How Forced Intervention Facilitates AI Adoption
Abstract
Problem definition: Whereas artificial intelligence (AI) technologies are increasingly becoming powerful and useful in operations, human workers often resist adopting algorithms, known as algorithm aversion. This aversion can undermine the algorithm performance in practice. Whereas numerous studies explore short-term mitigation strategies for such aversion, this paper investigates whether and why forced interventions can promote AI adoption and reduce algorithm aversion in practice. Methodology/results: Data from a leading online education company reveal that sales workers underutilize a new matching algorithm and often selectively use it on low-quality leads.
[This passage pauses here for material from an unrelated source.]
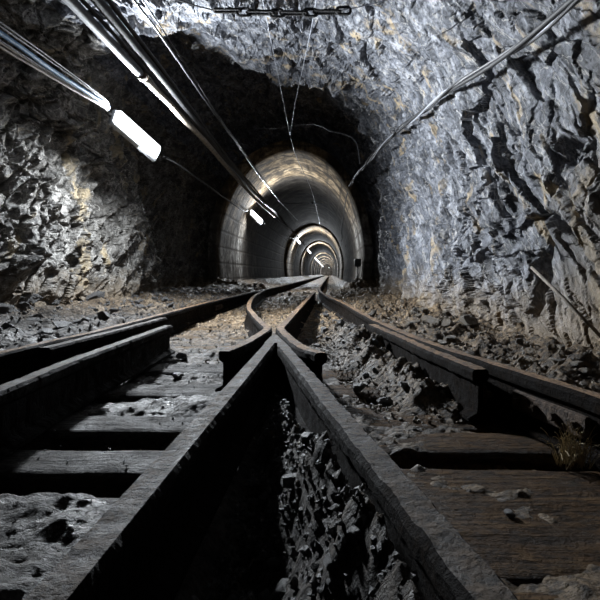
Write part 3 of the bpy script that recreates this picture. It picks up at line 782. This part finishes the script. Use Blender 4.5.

The company conducted a field experiment in which sales workers were forced to use or not use the algorithm for three weeks. Experimental results show that forcing workers to use the algorithm during the experiment causally increases their algorithm usage over the month after the experiment by 15.8 percentage points. We develop a theoretical model to derive empirical strategies for exploring the mechanisms behind this improvement. Contrary to the traditional literature focusing on habit formation, our findings suggest learning is a key driver for algorithm adoption among workers over the month after the experiment. Specifically, forced algorithm use allows workers to experience the unbiased algorithm performance and positively adjust their beliefs about it. Consequently, after the experiment, workers use the algorithm not only more frequently but also more on high-quality leads. Managerial implications: The study empirically shows that forced intervention can effectively improve persistent algorithm use after the intervention, which is crucial for continuous development of the algorithm. More importantly, forced intervention breaks the vicious cycle of biased beliefs and selective usage by enabling workers to form unbiased evaluation of the algorithm efficacy and mitigate selective adoption on low-quality cases. This suggests that firms can implement extrinsic interventions or educational programs to help workers recognize the benefits of algorithms and develop unbiased beliefs about their capabilities, thus facilitating sustained algorithm usage.